> [Problem requirements]: Exactly repeat the lines starting at the one that holds "Keep writing the" and ending at the one that holds "g.build('grip', [M['dark']], root, pb)". Both end lines count; leave out everything else.

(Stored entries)
— start —
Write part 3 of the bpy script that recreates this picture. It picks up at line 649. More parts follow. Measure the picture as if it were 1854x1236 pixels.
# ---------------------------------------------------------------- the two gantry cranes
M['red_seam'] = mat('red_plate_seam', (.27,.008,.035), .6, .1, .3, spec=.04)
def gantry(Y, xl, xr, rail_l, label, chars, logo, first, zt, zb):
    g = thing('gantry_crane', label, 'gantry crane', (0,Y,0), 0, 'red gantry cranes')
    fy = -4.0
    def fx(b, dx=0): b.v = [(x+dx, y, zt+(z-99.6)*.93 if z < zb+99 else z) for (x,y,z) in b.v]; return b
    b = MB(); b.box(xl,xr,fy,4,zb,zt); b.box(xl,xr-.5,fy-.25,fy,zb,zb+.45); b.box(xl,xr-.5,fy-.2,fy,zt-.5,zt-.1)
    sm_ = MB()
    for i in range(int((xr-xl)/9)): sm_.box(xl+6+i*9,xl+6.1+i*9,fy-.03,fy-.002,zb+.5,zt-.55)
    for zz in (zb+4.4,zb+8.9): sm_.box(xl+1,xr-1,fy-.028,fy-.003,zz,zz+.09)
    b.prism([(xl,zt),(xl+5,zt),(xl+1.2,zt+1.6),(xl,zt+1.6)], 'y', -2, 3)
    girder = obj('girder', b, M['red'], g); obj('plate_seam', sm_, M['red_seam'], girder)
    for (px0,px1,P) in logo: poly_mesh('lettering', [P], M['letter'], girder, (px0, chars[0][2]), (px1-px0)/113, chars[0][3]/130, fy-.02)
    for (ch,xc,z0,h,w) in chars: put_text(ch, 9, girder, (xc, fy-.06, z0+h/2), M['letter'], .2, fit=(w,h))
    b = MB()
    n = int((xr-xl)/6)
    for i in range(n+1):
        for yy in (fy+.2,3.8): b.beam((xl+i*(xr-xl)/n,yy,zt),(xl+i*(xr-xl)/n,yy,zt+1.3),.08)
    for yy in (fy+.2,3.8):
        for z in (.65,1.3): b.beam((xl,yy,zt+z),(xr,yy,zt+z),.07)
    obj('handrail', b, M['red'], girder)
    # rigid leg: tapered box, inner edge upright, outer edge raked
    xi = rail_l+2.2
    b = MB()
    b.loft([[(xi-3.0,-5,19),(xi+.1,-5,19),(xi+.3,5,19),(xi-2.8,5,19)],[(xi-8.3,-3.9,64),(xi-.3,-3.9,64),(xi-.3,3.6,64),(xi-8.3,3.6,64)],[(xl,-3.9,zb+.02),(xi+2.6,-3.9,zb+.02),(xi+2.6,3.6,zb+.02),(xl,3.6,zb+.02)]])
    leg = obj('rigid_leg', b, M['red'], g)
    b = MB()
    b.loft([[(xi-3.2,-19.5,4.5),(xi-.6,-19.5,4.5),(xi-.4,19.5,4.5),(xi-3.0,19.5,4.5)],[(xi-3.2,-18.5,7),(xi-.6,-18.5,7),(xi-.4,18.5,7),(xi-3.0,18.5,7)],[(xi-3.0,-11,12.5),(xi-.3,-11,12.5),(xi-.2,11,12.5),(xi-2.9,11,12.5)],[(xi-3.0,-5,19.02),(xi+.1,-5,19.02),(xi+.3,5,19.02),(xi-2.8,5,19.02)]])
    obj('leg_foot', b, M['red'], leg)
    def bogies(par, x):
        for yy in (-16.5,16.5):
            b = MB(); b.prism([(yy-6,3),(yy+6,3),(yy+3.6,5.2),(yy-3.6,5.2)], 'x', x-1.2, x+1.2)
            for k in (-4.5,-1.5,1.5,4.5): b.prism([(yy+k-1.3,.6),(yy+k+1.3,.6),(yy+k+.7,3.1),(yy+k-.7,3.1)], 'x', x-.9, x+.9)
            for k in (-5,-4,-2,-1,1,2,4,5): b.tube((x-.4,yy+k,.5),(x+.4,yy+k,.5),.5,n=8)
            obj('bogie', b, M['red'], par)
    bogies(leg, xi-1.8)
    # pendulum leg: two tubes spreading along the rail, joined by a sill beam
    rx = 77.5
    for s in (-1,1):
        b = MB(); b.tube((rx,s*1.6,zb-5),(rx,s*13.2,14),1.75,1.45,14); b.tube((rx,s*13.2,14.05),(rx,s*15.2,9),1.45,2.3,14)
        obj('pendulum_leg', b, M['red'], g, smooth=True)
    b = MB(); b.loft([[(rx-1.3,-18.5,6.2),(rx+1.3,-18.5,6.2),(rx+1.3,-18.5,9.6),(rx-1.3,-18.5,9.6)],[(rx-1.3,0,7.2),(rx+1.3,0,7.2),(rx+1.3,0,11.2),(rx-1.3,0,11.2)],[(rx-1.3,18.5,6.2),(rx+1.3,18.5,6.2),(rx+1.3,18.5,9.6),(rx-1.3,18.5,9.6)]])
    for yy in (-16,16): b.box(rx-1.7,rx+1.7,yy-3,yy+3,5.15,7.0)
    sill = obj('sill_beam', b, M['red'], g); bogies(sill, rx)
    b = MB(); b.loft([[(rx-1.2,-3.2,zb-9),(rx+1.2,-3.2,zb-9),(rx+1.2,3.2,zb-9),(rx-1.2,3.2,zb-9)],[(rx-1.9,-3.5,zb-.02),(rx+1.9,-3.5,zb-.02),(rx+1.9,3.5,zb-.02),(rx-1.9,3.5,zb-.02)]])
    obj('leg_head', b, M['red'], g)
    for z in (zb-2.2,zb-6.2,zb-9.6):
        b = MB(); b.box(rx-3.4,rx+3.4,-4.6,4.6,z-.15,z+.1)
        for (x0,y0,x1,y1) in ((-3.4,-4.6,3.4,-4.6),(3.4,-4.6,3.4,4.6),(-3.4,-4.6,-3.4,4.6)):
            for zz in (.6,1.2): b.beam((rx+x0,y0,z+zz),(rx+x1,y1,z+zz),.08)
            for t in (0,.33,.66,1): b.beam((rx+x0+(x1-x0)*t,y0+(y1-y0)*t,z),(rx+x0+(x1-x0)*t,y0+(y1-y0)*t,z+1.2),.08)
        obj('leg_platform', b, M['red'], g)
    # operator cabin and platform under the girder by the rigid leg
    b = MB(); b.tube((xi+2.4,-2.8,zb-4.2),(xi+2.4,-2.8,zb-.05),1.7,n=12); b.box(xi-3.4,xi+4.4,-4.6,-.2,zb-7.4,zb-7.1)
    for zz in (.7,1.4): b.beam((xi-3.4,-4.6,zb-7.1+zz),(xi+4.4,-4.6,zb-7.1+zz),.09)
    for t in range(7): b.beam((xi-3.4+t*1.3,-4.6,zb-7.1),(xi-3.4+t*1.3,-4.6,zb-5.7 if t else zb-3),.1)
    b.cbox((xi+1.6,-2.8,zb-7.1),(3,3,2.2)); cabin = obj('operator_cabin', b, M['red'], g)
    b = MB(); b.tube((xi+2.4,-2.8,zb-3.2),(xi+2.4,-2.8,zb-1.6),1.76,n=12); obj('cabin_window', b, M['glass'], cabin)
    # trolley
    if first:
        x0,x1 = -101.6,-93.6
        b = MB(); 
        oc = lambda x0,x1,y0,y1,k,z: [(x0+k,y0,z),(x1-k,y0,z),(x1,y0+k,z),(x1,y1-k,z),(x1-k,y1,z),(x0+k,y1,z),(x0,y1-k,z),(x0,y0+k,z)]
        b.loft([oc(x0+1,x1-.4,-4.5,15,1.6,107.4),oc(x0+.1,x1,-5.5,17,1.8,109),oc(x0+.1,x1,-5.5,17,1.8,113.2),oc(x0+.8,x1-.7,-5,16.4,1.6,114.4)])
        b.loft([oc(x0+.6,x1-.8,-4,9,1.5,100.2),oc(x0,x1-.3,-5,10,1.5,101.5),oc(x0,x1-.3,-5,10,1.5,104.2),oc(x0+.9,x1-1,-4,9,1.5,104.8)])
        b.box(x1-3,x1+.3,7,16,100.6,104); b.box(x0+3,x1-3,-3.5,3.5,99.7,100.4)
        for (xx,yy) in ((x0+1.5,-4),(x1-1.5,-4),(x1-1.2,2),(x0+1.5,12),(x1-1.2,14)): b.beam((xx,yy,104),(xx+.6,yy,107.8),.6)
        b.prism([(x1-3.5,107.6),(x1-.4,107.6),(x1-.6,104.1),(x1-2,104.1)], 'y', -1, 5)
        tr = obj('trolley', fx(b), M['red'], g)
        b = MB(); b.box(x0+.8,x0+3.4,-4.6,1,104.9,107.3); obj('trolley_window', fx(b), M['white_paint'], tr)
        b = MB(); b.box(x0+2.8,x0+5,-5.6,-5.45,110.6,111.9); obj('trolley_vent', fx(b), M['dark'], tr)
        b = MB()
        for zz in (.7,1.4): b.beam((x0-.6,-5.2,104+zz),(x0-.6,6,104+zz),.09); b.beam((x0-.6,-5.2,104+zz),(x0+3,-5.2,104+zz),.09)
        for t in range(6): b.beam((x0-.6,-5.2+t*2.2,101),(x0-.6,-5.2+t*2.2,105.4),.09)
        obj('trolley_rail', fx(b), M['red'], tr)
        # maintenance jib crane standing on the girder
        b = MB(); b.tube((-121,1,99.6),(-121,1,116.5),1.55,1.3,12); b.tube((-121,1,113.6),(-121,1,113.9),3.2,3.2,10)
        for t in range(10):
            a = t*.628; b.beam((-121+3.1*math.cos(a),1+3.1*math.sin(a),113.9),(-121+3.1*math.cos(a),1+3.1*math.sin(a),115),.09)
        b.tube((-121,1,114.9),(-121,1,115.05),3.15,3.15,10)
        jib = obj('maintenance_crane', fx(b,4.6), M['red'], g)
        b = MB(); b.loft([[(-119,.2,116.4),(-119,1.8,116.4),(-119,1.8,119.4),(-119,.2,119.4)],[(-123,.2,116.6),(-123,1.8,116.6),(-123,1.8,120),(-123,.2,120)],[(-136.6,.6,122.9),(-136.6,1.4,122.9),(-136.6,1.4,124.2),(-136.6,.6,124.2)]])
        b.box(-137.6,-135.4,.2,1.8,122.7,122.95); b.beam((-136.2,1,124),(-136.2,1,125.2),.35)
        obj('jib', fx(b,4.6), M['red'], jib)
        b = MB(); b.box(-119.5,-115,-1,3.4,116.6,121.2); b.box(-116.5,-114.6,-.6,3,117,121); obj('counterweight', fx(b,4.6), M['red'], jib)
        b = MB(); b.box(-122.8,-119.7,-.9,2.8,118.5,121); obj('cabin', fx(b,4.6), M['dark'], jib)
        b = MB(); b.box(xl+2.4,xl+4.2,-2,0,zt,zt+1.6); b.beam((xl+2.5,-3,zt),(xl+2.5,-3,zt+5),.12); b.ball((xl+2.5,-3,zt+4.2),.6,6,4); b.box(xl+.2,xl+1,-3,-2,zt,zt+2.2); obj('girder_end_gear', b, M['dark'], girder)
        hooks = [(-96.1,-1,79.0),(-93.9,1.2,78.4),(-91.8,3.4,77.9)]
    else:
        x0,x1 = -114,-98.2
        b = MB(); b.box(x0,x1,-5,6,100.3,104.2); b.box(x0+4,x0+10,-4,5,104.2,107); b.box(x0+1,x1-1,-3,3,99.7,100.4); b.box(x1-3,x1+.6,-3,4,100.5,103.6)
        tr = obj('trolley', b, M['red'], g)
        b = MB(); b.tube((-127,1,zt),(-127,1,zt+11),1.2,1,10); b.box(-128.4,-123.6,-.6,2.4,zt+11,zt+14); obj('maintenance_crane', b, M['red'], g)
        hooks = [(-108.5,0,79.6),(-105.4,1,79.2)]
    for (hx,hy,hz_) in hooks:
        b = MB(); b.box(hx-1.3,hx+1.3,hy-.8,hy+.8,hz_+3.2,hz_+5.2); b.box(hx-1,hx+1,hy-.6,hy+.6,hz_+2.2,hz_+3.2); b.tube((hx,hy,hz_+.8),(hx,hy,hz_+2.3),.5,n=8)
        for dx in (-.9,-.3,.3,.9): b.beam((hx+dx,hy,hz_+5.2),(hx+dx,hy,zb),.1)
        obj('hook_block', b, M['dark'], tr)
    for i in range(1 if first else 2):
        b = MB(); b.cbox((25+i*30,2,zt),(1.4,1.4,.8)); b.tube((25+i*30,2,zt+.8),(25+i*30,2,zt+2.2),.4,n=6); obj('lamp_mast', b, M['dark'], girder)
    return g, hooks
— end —
— start —
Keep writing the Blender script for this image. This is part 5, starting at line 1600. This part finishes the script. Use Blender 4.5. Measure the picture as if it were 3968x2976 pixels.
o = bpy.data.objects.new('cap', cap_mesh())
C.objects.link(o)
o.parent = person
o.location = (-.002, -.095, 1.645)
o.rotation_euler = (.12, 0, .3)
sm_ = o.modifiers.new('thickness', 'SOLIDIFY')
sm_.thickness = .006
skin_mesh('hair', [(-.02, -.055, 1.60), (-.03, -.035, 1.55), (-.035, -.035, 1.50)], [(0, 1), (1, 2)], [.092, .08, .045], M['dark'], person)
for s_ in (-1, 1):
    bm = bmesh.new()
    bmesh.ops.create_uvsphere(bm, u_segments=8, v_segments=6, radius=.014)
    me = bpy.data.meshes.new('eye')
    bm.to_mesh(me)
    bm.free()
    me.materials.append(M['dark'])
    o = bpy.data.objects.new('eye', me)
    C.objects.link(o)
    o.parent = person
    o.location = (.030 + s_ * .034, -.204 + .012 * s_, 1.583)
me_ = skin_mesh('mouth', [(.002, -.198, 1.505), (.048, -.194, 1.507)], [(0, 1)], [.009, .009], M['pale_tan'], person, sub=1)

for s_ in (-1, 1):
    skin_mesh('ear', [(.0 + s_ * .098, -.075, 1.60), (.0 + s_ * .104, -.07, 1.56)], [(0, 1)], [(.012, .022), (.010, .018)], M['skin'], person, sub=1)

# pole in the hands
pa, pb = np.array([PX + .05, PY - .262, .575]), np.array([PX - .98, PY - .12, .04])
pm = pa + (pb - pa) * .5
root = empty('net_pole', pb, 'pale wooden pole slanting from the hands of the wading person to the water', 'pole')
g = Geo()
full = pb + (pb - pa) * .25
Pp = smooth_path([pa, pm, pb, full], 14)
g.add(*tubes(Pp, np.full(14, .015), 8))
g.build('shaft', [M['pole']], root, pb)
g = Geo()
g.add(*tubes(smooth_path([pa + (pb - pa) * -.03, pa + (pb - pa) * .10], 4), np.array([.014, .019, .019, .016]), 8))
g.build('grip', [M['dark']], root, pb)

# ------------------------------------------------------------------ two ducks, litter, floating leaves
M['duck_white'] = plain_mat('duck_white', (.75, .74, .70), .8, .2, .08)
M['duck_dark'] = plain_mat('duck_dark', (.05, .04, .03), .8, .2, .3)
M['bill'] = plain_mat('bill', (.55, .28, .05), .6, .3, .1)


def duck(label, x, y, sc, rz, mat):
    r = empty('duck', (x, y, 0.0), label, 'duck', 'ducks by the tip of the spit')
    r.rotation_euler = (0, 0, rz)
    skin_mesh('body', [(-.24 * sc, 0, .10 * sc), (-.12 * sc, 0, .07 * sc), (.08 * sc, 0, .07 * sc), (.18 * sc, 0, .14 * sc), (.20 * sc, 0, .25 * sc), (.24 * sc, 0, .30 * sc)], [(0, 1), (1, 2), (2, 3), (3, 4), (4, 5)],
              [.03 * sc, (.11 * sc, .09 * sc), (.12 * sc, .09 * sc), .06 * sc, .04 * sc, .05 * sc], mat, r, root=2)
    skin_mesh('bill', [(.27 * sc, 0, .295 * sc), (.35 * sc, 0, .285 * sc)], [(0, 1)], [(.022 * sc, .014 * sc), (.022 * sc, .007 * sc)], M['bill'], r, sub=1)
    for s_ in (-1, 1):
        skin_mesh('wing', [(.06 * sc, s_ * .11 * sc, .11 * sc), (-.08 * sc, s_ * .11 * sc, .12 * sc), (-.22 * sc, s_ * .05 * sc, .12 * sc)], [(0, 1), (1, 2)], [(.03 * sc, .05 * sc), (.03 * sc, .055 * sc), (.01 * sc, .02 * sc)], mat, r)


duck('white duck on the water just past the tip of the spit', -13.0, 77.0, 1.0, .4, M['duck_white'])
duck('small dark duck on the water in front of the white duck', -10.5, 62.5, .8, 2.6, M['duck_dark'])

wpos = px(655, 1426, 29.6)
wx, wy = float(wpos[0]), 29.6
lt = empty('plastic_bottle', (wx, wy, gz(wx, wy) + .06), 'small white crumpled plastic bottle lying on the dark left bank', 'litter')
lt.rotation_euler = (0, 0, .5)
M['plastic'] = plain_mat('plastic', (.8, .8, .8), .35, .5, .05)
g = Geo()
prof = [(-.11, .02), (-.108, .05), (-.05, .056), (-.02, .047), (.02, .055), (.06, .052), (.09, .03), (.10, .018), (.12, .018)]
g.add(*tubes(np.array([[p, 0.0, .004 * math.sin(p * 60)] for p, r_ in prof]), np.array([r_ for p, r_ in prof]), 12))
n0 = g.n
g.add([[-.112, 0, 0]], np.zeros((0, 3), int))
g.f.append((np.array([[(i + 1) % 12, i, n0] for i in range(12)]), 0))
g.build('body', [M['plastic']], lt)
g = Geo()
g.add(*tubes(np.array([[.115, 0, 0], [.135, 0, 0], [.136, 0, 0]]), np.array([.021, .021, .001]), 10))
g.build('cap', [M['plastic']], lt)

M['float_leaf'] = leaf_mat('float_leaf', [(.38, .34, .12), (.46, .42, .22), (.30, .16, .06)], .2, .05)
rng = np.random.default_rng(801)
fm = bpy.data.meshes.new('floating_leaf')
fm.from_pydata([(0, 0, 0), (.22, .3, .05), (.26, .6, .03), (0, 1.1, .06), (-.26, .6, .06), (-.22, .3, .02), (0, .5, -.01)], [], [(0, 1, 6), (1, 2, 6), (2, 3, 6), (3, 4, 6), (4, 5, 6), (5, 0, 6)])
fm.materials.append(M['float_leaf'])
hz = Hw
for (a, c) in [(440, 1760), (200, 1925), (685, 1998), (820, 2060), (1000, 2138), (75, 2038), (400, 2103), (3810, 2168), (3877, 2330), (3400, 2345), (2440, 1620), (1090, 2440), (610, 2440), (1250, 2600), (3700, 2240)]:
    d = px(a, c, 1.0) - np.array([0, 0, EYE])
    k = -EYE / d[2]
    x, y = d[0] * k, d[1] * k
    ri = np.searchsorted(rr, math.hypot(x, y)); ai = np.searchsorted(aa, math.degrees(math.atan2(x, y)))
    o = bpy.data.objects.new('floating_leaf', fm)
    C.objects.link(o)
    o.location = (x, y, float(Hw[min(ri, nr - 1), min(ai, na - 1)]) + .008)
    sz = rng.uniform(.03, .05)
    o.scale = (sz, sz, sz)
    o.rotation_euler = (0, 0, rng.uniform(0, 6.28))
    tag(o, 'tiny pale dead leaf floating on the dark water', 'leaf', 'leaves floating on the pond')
— end —
> [Full response]:
Keep writing the Blender script for this image. This is part 5, starting at line 1600. This part finishes the script. Use Blender 4.5. Measure the picture as if it were 3968x2976 pixels.
o = bpy.data.objects.new('cap', cap_mesh())
C.objects.link(o)
o.parent = person
o.location = (-.002, -.095, 1.645)
o.rotation_euler = (.12, 0, .3)
sm_ = o.modifiers.new('thickness', 'SOLIDIFY')
sm_.thickness = .006
skin_mesh('hair', [(-.02, -.055, 1.60), (-.03, -.035, 1.55), (-.035, -.035, 1.50)], [(0, 1), (1, 2)], [.092, .08, .045], M['dark'], person)
for s_ in (-1, 1):
    bm = bmesh.new()
    bmesh.ops.create_uvsphere(bm, u_segments=8, v_segments=6, radius=.014)
    me = bpy.data.meshes.new('eye')
    bm.to_mesh(me)
    bm.free()
    me.materials.append(M['dark'])
    o = bpy.data.objects.new('eye', me)
    C.objects.link(o)
    o.parent = person
    o.location = (.030 + s_ * .034, -.204 + .012 * s_, 1.583)
me_ = skin_mesh('mouth', [(.002, -.198, 1.505), (.048, -.194, 1.507)], [(0, 1)], [.009, .009], M['pale_tan'], person, sub=1)

for s_ in (-1, 1):
    skin_mesh('ear', [(.0 + s_ * .098, -.075, 1.60), (.0 + s_ * .104, -.07, 1.56)], [(0, 1)], [(.012, .022), (.010, .018)], M['skin'], person, sub=1)

# pole in the hands
pa, pb = np.array([PX + .05, PY - .262, .575]), np.array([PX - .98, PY - .12, .04])
pm = pa + (pb - pa) * .5
root = empty('net_pole', pb, 'pale wooden pole slanting from the hands of the wading person to the water', 'pole')
g = Geo()
full = pb + (pb - pa) * .25
Pp = smooth_path([pa, pm, pb, full], 14)
g.add(*tubes(Pp, np.full(14, .015), 8))
g.build('shaft', [M['pole']], root, pb)
g = Geo()
g.add(*tubes(smooth_path([pa + (pb - pa) * -.03, pa + (pb - pa) * .10], 4), np.array([.014, .019, .019, .016]), 8))
g.build('grip', [M['dark']], root, pb)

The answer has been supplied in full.